Question

The following equilibrium reaction is given at 25°C

$Cu^{2+}(aq) + Sn^{2+}(aq) \rightleftharpoons Sn^{4+}(aq) + Cu(s)$

$E^\circ_{Cu^{2+}/Cu} = 0.34 \ V$

$E^\circ_{Sn^{4+}/Sn^{2+}} = 0.15 \ V$

If the gibbs free energy change for this reaction is X kJ/mol. Then calculate the value of $\frac{X}{6}$ (magnitude only) to nearest integer.

Answer 1

6

Answer 2

1. Identify the reduction (cathode) and oxidation (anode) half-reactions from the given overall reaction.

2. Determine the number of electrons (n) transferred in the balanced reaction.

3. Calculate the standard cell potential ($E^\circ_{cell}$) using the formula $E^\circ_{cell} = E^\circ_{cathode} - E^\circ_{anode}$, where $E^\circ_{cathode}$ and $E^\circ_{anode}$ are the standard reduction potentials of the respective half-reactions.

4. Calculate the standard Gibbs free energy change ($\Delta G^\circ$) using the formula $\Delta G^\circ = -nFE^\circ_{cell}$.

5. The calculated $\Delta G^\circ$ is X kJ/mol. Take the magnitude of X and divide it by 6.

6. Round the result to the nearest integer.

Solution:

The given equilibrium reaction is:

$Cu^{2+}(aq) + Sn^{2+}(aq) \rightleftharpoons Sn^{4+}(aq) + Cu(s)$

The standard electrode potentials are:

$E^\circ(Cu^{2+}/Cu) = 0.34 \ V$

$E^\circ(Sn^{4+}/Sn^{2+}) = 0.15 \ V$

First, let's identify the oxidation and reduction half-reactions from the given overall reaction:

1. Reduction half-reaction: $Cu^{2+}(aq) + 2e^- \rightarrow Cu(s)$

   The standard reduction potential for this half-reaction is $E^\circ(Cu^{2+}/Cu) = 0.34 \ V$. This occurs at the cathode.

2. Oxidation half-reaction: $Sn^{2+}(aq) \rightarrow Sn^{4+}(aq) + 2e^-$

   The standard reduction potential for the $Sn^{4+}/Sn^{2+}$ couple is $E^\circ(Sn^{4+}/Sn^{2+}) = 0.15 \ V$. This means that $Sn^{4+} + 2e^- \rightarrow Sn^{2+}$ has $E^\circ = 0.15 \ V$. Since $Sn^{2+}$ is oxidized to $Sn^{4+}$ in our reaction, this occurs at the anode.

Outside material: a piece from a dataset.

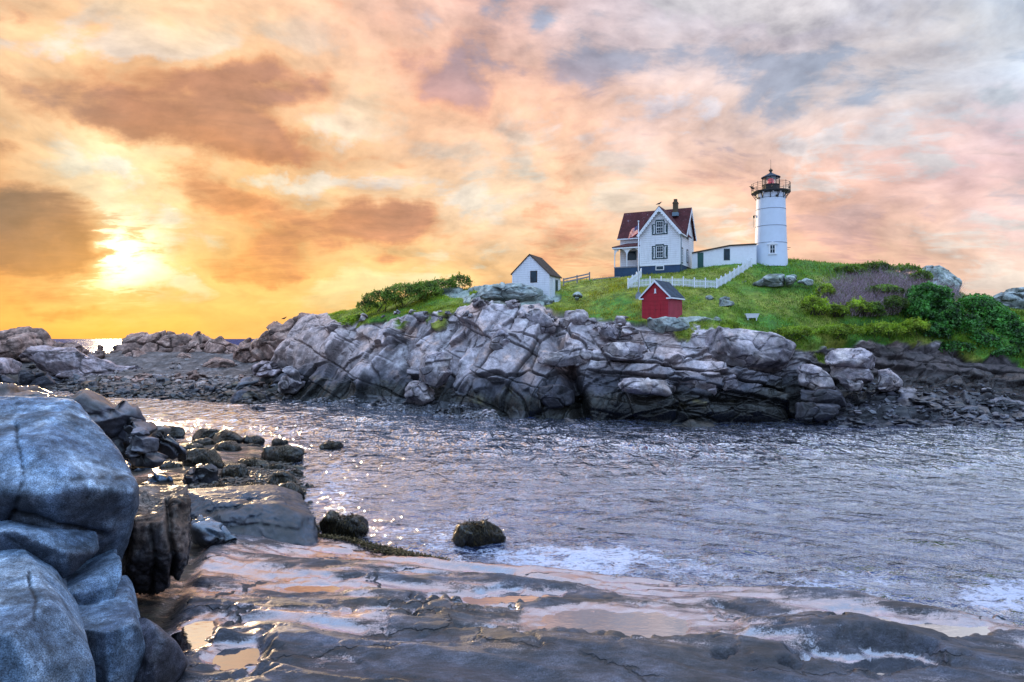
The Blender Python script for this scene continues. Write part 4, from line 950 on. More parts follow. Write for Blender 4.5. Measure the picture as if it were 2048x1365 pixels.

From the half-reactions, we can see that the number of electrons transferred (n) is 2.

Next, calculate the standard cell potential ($E^\circ_{cell}$):

$E^\circ_{cell} = E^\circ_{cathode} - E^\circ_{anode}$

Using standard reduction potentials:

$E^\circ_{cell} = E^\circ(Cu^{2+}/Cu) - E^\circ(Sn^{4+}/Sn^{2+})$

$E^\circ_{cell} = 0.34 \ V - 0.15 \ V$

$E^\circ_{cell} = 0.19 \ V$

Now, calculate the standard Gibbs free energy change ($\Delta G^\circ$) for the reaction using the formula:

$\Delta G^\circ = -nFE^\circ_{cell}$

Where:

n = number of electrons transferred = 2

F = Faraday constant = 96485 C/mol

$E^\circ_{cell}$ = standard cell potential = 0.19 V

$\Delta G^\circ = - (2 \ mol \ e^-) \times (96485 \ C/mol \ e^-) \times (0.19 \ J/C)$

$\Delta G^\circ = - 36664.3 \ J$

Convert Joules to kilojoules:

$\Delta G^\circ = - 36664.3 \ J / 1000 \ J/kJ$

$\Delta G^\circ = - 36.6643 \ kJ/mol$

The problem states that the Gibbs free energy change for this reaction is X kJ/mol.

So, X = -36.6643 kJ/mol.

We need to calculate the value of X/6 (magnitude only) to the nearest integer.

Magnitude of X = |-36.6643| = 36.6643

Now, calculate |X|/6:

|X|/6 = 36.6643 / 6

|X|/6 = 6.110716...

Rounding this value to the nearest integer gives 6.